Suite of Circular Reference Solutions

In this page I suggest alternative solutions to the circular reference problem using a suite of solutions. I do not suggest there is only one ideal solution for one circular reference problem. One of the solution is the old fashioned copy and paste. If you have a unique problem with a whole lot of unconventional eqations I suggest that the copy and paste method should be used. If you have a project with a single debt issue and you only want to solve the funding circular reference (i.e. the IDC, Fees and DSRA) with a UDF, you do not have to implement the large UDF solution with a template model. If you have an LBO model or a corporate model where the circular reference comes about from averaging interest expense, you can use a relatively simple UDF approach. But if you have a whole lot of debt issues with things like standby debt, LC fees on un-funded equity, VAT debt and other items, then you may want to implement the comprehensive solution. Finally, if you are adding re-financing to a model, I suggest an alternative and separate UDF to the large one.

Copy and Paste Macro

I hope to have an open mind about some things. There are clearly some situations where you should use the old fashioned copy and paste macro. Further, because of the closed minded nature of auditors, you will probably want to show the copy and paste solution next to the UDF solution. The big deal with copy and paste is to use the .VALUE when you refer to a range. I know that some people put the copy and paste solution in a different page, but I suggest you lay out the key areas where the copy and paste will be necessary. In a project finance model, I suggest a table with sources and uses laid out clearly. The screenshot below illustrates what I am talking about:

The file with both the UDF and the copy and paste solution in included in the file attached to the button below.

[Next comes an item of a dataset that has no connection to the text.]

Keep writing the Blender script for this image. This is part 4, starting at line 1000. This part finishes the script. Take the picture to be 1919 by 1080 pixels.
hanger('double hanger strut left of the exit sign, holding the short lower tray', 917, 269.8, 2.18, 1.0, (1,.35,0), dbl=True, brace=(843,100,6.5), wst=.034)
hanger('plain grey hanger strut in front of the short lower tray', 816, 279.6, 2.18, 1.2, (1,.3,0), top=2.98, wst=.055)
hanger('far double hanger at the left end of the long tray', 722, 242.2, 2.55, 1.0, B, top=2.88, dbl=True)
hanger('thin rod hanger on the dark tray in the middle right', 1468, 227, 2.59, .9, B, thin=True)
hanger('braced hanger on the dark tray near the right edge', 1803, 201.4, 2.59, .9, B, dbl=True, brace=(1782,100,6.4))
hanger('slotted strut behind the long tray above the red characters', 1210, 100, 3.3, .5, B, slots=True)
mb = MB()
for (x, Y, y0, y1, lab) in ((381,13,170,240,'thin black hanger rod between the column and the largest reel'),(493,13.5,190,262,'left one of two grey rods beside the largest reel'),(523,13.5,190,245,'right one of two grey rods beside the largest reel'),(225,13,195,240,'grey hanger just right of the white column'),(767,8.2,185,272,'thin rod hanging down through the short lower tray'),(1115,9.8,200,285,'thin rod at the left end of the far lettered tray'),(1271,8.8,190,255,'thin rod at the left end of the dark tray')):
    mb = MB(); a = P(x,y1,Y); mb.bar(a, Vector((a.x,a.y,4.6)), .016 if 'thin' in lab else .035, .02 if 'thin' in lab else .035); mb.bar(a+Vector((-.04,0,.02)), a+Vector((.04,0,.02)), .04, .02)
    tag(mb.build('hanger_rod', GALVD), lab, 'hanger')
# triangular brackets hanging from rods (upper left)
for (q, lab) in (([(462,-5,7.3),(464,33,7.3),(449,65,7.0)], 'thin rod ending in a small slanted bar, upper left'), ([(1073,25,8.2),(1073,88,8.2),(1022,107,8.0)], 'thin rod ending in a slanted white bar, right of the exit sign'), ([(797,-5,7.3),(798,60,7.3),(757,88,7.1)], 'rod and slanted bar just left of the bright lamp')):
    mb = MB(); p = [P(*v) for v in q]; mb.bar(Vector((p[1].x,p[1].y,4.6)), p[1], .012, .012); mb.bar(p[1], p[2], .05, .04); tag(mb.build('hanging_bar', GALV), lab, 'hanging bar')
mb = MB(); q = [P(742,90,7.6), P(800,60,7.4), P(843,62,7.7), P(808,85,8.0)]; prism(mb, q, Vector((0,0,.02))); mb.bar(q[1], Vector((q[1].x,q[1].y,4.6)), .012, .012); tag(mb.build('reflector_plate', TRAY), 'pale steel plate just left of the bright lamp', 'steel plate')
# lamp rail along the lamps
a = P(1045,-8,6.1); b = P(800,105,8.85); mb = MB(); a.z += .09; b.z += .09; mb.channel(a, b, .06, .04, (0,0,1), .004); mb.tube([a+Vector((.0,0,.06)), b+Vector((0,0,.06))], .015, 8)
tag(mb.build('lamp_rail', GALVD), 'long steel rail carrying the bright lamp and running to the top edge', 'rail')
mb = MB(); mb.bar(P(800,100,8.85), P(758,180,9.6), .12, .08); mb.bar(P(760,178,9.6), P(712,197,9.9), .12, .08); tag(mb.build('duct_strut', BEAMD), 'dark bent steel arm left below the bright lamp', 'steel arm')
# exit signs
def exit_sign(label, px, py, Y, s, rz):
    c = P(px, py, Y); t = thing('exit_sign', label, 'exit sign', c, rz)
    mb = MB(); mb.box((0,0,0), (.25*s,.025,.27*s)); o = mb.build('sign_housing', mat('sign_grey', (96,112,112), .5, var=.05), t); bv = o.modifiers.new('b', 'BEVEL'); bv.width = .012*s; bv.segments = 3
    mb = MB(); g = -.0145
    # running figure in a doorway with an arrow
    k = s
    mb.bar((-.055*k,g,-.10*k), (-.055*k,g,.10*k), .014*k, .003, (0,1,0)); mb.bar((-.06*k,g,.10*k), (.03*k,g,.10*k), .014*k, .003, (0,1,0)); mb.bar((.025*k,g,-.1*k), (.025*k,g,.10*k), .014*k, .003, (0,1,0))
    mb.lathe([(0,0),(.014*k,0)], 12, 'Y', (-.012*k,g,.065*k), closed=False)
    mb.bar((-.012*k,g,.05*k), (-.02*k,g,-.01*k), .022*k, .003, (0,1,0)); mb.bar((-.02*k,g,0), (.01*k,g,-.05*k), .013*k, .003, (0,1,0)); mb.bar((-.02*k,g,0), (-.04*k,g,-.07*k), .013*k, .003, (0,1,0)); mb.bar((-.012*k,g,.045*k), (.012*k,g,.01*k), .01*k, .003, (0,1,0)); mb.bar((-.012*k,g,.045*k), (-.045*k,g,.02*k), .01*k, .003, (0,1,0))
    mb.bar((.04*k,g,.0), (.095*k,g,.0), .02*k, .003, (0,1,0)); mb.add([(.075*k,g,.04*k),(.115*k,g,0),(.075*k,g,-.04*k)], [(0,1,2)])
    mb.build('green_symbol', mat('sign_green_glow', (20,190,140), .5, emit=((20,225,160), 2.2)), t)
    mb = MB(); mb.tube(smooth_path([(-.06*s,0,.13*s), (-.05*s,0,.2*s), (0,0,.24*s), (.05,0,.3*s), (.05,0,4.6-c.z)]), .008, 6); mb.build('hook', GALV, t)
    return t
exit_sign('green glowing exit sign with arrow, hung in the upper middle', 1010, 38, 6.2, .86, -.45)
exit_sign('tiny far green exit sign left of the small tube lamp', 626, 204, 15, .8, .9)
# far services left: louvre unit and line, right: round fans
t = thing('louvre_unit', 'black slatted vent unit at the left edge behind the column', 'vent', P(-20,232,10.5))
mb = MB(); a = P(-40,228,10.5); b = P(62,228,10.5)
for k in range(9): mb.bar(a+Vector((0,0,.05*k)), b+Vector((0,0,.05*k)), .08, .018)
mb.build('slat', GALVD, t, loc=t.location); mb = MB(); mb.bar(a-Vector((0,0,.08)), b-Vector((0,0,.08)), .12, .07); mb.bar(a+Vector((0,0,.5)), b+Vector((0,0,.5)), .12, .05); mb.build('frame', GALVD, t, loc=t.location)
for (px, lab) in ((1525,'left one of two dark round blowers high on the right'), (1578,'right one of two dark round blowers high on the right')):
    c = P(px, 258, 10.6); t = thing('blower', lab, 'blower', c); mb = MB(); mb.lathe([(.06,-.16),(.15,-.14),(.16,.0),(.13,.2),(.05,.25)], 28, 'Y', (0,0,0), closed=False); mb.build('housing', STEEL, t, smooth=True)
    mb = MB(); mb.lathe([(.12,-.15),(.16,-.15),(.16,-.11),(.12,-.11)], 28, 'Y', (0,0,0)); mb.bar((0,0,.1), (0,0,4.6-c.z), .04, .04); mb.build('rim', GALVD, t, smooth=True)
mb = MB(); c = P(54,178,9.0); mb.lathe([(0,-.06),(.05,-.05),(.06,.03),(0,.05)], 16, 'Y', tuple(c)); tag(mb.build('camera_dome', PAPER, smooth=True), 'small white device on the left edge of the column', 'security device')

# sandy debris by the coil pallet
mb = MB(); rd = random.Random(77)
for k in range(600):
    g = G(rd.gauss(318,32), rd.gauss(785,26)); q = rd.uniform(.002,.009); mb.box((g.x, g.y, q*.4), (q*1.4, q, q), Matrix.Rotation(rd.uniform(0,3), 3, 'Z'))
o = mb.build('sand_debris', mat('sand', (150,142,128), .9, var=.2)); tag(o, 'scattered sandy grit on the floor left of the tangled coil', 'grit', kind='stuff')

I have found that some people are very good at the bureacuracy with using the .VALUE and then putting the copy and paste in a separate sheet. But they make a complete mess. People compute circular references on future DSCR tests when sizing debt; they make the whole process very difficult to follow.

Extremely Simple Example with UDF

The very simple example that I use is one with fees during construction. I make this example where the fees do not depend on accumulated debt but only on the debt issued in one period. This is cheating and the problem can be solved with simple algebra (Total = Total without fees/(1-fee percent)). But I find this example a good way to illustrate the UDF compared to the copy and paste method.

Goal Seek and Data Table Works

Function fees1(fee_pct, debt_pct, cap_exp)

difference = 999
Count = 1

Do While difference <> 0
   Count = Count + 1
   last_fees = fees1
   total_funding = cap_exp + fees1
   debt_draws = total_funding * debt_pct
   fees1 = fee_pct * debt_draws
   difference = last_fees - fees1

   If Count > 100 Then Exit Do


End Function

Examples where Circular References Do Not Depend on Accumulated Amounts – Corporate Model and LBO Model

The most common problems with circular references in general models are the surplus financing problem and the average interest expense or interest expense problem. In these problems the financing must be re-computed and if taxes depend on financing, then the taxes must be also computed.

Use of Template with Complex Models

I have spent much more time developing a template that can solve complex project finance problems.

Circularity from Sculpting and Re-financing

Re-financing is after. Re-financing involves sculpting. Re-financing can occur multiple times.

Do the re-financing at the end.

Need a medium number of inputs — the EBITDA, the depreciation, the tax rates, the timing of the re-financing, the initial NOL, the term of the new finncing, the interest rates on the new financing.